A righteous path may be a dark path indeed. We're all looking for something in this world. Opening people up, looking inside with a critical eye, always for the creature within the creature. I've heard it called the Cat Inside, with technology we call them gremlins. Throughout history in a variety of forms they have appeared to our ancestors, our contemporaries. Some theorists posit that even alien-sightings are an expression of the elf mythology. Mescalito, spirit of the vegetation. Peering out, watching the individuals pass by. But this is externalizing. I was talking about the elf inside. There are experiences I've had, that I know others have had, whereas the level of communication between two peoples is elevated. Something else has taken over, there's this magical crispness in the air, something almost like static electricity. In the case of male-female relations, it is one of those moments where I look into the girl's eyes, and behind those ocular cavities I see pure, unadulterated magic. The real sparkle of all time. That is the elf inside.

The reclusive gnome reveals itself often in archetypal situations, arising from the as-of-yet-still-unproven-and-unperfected-concept of the collective unconscious. Music, somehow, has the power to ignite such situations. I first picked up on this effect while listening to Tortoise's TNT for the first time, have since made it my obsession in life. I simplify my genre-classifying to psychedelic or not-psychedelic. Sigur Rós is highly psychedelic. They open the doors of Chapel Perilous and leave them open.

The songs that make up this album are untitled. Untitled in release form, anyway. Those of us who have been blessed with opportunity to see Sigur Rós live will recognize most, if not all of these songs from the recent tours. A Sigur Rós live experience is a beautiful thing indeed. The music arises from them like tentacles, or waves, or transient foreign false memories, and the swell of e-bow, the mysterious babbling of Jónsi, somehow these things all come together to create very powerful experiences. And while I know the working titles for many of the songs on this album, I am not going to list them here, because the band has declared them untitled and thus they are, regardless of what they were. I will also not discuss how each particular song sounds. I am not trying to spoil this album for you. I am just responding to it.

There are elves in this music. They come from beneath static, and unexpectedly. There is a world inside the music that standard speaker systems will never allow to be fully expressed. Headphones are required to hear the numerous adornments made. I find it to be no coincidence that a song from Ágætis Byrjun was called "Staring Elf."

All truth be told: I am afraid I am losing the elf inside of me. It's as if he is less and less at the controls, helming the ship, pointing me in the right direction.
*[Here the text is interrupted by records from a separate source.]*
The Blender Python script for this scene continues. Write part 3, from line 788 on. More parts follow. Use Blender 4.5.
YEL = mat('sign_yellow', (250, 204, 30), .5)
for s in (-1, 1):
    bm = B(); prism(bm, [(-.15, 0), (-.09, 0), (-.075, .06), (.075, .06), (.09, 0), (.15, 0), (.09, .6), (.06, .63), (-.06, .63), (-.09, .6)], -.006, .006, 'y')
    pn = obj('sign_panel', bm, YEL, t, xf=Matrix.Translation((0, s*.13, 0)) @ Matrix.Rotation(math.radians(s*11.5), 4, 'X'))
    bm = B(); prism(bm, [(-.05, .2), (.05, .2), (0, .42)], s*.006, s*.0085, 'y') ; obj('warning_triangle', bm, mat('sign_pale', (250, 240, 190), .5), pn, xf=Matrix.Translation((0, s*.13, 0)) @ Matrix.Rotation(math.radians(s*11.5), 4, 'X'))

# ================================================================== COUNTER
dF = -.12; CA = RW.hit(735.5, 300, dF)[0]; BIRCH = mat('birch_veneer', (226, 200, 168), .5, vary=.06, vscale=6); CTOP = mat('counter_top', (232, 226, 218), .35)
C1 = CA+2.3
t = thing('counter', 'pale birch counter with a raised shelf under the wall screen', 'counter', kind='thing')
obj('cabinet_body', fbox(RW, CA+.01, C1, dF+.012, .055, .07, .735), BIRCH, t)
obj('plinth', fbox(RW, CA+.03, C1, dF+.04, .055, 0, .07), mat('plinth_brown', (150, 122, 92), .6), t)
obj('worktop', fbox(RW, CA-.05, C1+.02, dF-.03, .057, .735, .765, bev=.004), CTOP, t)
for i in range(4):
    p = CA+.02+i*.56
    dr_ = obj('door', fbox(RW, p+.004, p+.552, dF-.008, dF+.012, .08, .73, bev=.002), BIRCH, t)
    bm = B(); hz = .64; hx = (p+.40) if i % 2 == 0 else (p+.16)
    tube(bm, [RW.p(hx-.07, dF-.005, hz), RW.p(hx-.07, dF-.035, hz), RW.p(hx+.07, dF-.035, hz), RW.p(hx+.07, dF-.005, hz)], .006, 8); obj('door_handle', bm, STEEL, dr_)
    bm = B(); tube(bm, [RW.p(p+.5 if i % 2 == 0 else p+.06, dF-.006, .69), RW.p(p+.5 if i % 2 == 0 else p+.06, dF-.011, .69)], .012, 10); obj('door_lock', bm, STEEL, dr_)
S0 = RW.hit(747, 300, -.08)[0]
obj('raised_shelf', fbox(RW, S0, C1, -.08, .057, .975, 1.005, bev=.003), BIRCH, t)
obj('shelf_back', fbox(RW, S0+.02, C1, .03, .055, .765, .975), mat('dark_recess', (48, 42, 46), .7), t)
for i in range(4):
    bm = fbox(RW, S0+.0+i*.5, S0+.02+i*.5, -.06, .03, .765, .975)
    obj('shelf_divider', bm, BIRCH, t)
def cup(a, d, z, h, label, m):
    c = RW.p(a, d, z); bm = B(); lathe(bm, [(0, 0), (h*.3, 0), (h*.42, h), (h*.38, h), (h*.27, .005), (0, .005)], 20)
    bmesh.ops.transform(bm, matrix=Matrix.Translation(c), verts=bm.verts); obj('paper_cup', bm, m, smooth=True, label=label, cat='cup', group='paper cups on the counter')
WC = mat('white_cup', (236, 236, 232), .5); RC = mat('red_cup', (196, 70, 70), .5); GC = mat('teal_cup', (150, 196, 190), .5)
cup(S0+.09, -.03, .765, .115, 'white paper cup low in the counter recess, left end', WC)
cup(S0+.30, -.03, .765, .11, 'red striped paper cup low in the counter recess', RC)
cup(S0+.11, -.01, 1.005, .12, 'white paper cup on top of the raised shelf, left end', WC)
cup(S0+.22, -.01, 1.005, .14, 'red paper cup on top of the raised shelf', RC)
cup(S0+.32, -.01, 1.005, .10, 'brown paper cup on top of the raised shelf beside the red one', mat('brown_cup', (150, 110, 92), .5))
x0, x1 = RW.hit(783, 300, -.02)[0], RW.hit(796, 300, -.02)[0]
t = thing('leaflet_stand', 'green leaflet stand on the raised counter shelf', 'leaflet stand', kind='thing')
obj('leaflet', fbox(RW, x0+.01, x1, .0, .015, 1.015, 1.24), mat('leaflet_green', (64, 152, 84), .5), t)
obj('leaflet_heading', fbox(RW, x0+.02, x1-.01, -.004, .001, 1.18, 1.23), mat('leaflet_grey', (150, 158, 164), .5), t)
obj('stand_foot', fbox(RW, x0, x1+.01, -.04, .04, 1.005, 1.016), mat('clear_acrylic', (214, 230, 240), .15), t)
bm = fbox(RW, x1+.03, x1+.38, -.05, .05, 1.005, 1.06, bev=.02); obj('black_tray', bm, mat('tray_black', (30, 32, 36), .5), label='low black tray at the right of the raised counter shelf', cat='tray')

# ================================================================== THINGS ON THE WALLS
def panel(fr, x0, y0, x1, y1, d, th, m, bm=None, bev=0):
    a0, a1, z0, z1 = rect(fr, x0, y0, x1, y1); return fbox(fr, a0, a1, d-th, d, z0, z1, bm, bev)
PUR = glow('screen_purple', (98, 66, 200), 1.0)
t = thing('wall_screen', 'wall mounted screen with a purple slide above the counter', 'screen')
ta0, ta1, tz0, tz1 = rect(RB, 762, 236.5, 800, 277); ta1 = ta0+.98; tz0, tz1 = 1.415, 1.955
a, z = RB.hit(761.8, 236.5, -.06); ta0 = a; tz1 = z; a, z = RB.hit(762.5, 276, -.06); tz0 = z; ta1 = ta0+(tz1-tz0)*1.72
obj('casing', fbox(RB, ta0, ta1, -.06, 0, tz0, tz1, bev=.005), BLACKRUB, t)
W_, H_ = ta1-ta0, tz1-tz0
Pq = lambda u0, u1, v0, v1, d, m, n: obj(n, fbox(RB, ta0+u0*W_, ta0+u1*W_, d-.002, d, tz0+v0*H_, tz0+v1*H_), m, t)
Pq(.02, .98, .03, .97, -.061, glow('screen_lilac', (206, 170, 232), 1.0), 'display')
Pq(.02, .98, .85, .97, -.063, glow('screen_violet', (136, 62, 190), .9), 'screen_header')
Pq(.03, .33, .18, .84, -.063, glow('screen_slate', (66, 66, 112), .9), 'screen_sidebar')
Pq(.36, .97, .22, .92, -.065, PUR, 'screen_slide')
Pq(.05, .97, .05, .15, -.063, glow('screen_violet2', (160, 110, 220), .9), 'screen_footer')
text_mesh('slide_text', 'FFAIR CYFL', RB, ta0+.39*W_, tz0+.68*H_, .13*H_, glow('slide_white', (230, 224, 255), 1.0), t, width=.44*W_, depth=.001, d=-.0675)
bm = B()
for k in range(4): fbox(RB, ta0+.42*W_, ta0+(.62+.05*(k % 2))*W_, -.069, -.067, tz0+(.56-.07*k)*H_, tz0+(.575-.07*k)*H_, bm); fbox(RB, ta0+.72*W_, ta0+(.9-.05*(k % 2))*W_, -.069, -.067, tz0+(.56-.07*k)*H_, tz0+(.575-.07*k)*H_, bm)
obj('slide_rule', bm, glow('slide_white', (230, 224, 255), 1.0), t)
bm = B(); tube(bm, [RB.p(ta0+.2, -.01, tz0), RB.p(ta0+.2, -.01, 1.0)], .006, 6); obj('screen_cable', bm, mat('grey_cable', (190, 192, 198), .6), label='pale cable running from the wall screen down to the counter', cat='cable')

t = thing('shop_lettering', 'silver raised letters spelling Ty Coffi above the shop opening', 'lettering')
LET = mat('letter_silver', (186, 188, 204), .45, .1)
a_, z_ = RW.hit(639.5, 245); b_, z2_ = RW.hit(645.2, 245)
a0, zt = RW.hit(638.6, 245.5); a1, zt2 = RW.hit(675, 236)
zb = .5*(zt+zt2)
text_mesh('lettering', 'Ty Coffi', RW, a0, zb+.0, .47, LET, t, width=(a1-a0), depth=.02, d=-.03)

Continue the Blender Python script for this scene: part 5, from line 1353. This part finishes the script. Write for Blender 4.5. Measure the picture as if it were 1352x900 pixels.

I look inside, and I try to find the voice and it's not there. I close my eyes, and the movies don't play. I still feel sensitive to phenomena, but I never feel like I'm getting even a good reception to the picture. I forgot to mention previously more of my theory of elfishness: I believe (as much as I can believe anything, a statement like "I Believe" from a "person like me" is a misnomer) that the elf inside me is what communicated with the elf inside another, and through this communication a bond -- a love supreme is born. What happens when I lose the elf? Do I lose love? Do I ever get it back? What has made it disappear? Am I living a life not on the proper path? Am I wasting my time in life? Have I not utilized the meddle inside of me to create the things some cosmic coincidence office wants me to create? What the fuck is wrong with me anyway?

This album is separated into two parts. The first four songs are the so-called "quiet" side, then there is a pause of thirty seconds, and we move on to the "loud" side. The loud side isn't necessarily consistently loud. Instead, it is more of warning as to the emotional intensity of the songs to be found here. These are the things that develop in the dark corners of the mind. Think of the first half as perhaps the White Lodge, the thirty seconds in between as the Waiting Room, and the second half the Black Lodge. My thoughts have followed this trajectory, too I think.

It would not be untrue to say that some of these songs in the second half are outright menacing. But that's the nature of consciousness. You take the sour with sweet, even if it means a black eye and a sore nose. The strings here seem to have more of an emphasis. Amina rises up, soul truth leaving from the body, leaving it behind like a steaming piece of shit. There is a definite need for escape here. An urgency to where these things are going. Whereas the first half of the album communicates an inner-world, a world of the icons and totems of human consciousness, elfdom, and love--the mystery of the Black Foliage... The ) half of the album is the world, and everything in between our finding happiness within it.

Inside from the no, no happiness here, tonight. Inside from no, we can peek out and see only negativity. Don't Let's Start on that path again, let's walk other paths. Paths with trees that seem to animate in the fog-stuttered nights. Like those times when we fell in love. When I could see your face magnified a thousand times in each miniscule drop of moisture from the fog. The night I did not need glasses to see you, when your mouth (close to mine) found all the right places to start a mystery. When insanity was something far-off, something I wasn't in fear of. Before I fully understood the restlessness of nomadic revery and destruction.

And it raises out, ripping through the skin! The elf has been compounded and hidden for too long! He rips out in his most evil form, laughing, he scratches my face and spits on my shoes. Everyone else is watching, but they only see me making pained expressions. I'm on the bus, I'm on the street, I'm lost, and I'm just another crazy. No one sees the gremlin attacking me, laughing and wounding my consciousness. I will not forget. He takes off, runs down the street.

Being an elf was once three-fourths of being my self.





( ) will be released October 28, 2002.